Germany has been pursuing the most aggressive renewable energy targets in the world under their Energiewende program. The Germans have been experiencing challenges in integrating large proportions of wind and solar power into the electric grid because peak power production periods do not correlate with peak demand, so there are sunny afternoons when solar PV is outproducing demand, and likewise windy nights when power production must either be curtailed or exported to neighboring countries at low prices. Adding to the technical challenge is the fact that wind and solar production can spike and drop off very quickly, with little warning, creating inefficiencies as grid managers scramble to match supply with demand.
Many technology pathways are being pursued towards the goal of broad-based energy storage to help meet the challenge of integrating renewables into the power grid.
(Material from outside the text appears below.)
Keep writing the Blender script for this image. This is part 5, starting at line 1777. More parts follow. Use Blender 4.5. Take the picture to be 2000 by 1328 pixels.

Batteries and flywheels are excellent for rapid discharge and frequency management but are not suitable for long-term storage. Pumped Hydro and Compress Air Energy Storage (CAES) offer longer-term storage but are fundamentally limited by the requirement of favorable geographies. Chemical conversion of electricity to gas allows the existing natural gas pipeline infrastructure to be leveraged for massive-volume, long-term, distributed storage that is cost competitive with other storage technologies. Additionally, the synthetic methane of hydrogen produced via PtG can be utilized as carbon-neutral transportation fuels or elsewhere in industry.
Germany has embraced PtG as a critical component in the Energiewende program. PtG enables German utility operators to manage the gas and power networks in tandem, shifting gas to power and power back to gas as needed throughout the day to match supply and demand. There are 30 PtG plants at various levels of commercial production throughout Germany and neighboring countries.